Omae v Queensland Building Services Authority (No 2)
[2012] QCAT 151
•13 April 2012
| CITATION: | Omae v Queensland Building Services Authority (No 2) [2012] QCAT 151 |
| PARTIES: | Ms Makiko Omae |
| v | |
| Queensland Building Services Authority |
| APPLICATION NUMBER: | GAR356-11 |
| MATTER TYPE: | General administrative review matters |
| HEARING DATE: | On the papers |
| HEARD AT: | Brisbane |
| DECISION OF: | Ms Kate Buxton, Member |
| DELIVERED ON: | 13 April 2012 |
| DELIVERED AT: | Brisbane |
| ORDERS MADE: | 1. Application by respondent that the applicant to pay its costs of and incidental to the review application is dismissed. |
| CATCHWORDS: | Application for costs – section 100 – providing strong contra indication against the award of costs |
APPEARANCES and REPRESENTATION (if any):
This matter was heard and determined on the papers pursuant to s 32 of the Queensland Civil and Administrative Tribunal Act 2009 (QCAT Act).
REASONS FOR DECISION
On 24 February 2012 this Tribunal dismissed the application to review the decision of the Queensland Building Services Authority (the “BSA”) made 29 June 2011. The BSA now seeks an order that the applicant pays its costs of the review proceeding fixed in the sum of $722.30.

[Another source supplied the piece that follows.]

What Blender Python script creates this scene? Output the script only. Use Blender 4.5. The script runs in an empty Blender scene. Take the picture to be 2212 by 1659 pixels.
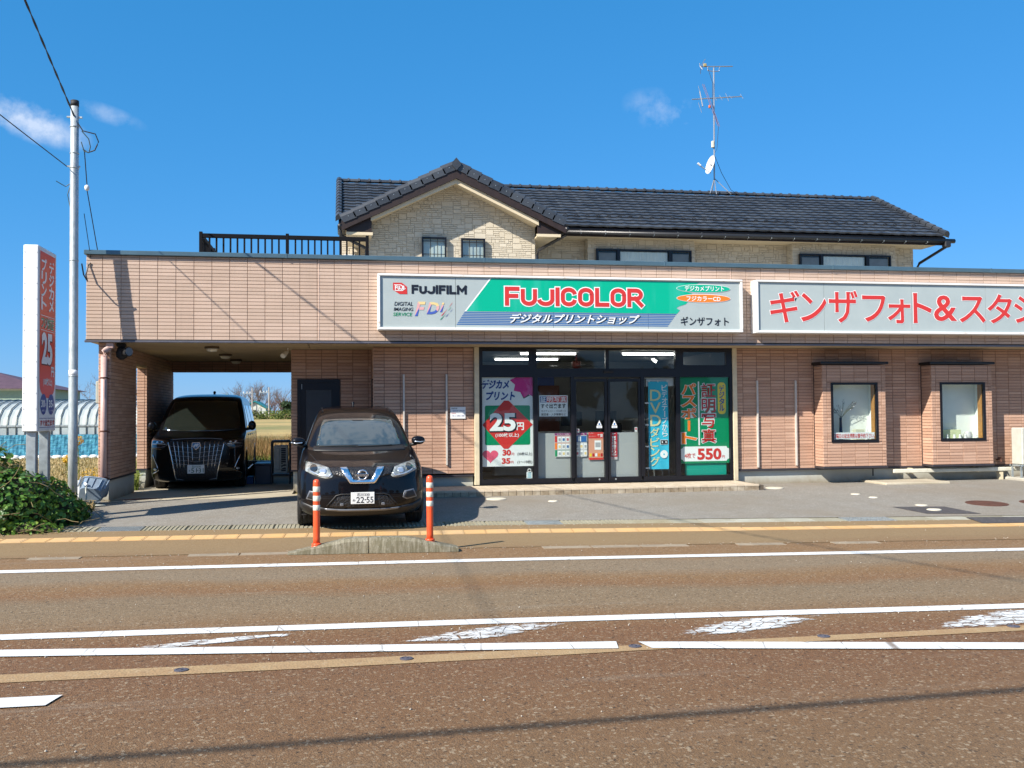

The starting point for an application to this Tribunal for an order for costs is section 100 of the QCAT Act which states “other than as provided under this Act or an enabling Act, each party to a proceeding must bear the parties own costs for the proceeding.” In order to overcome this “strong indication”[1] against an award of costs section 102 of the QCAT Act provides guidance as to the matters to which the Tribunal may have regard if the interests of justice require an order for costs.
[1]Ralacom Pty Ltd v Body Corporate for Paradise Island Apartments (2) [2010] QCAT 412 per Wilson J.
Although the applicant’s application for review was dismissed on the basis that it lacked substance, the issues raised by the applicant were not sufficiently disadvantageous to or scandalous of the BSA to justify an award of costs in the interests of justice. Although the applicant had a weak case it was not one that was pursued vexatiously. An early application made by the BSA to have the matter struck out was determined by QCAT at minimal expense to both parties. There is no reason to disturb the position expressed in section 100 of the QCAT Act that the parties to the proceedings should bear their own costs.
The application by the BSA for the applicant to pay its costs is therefore dismissed.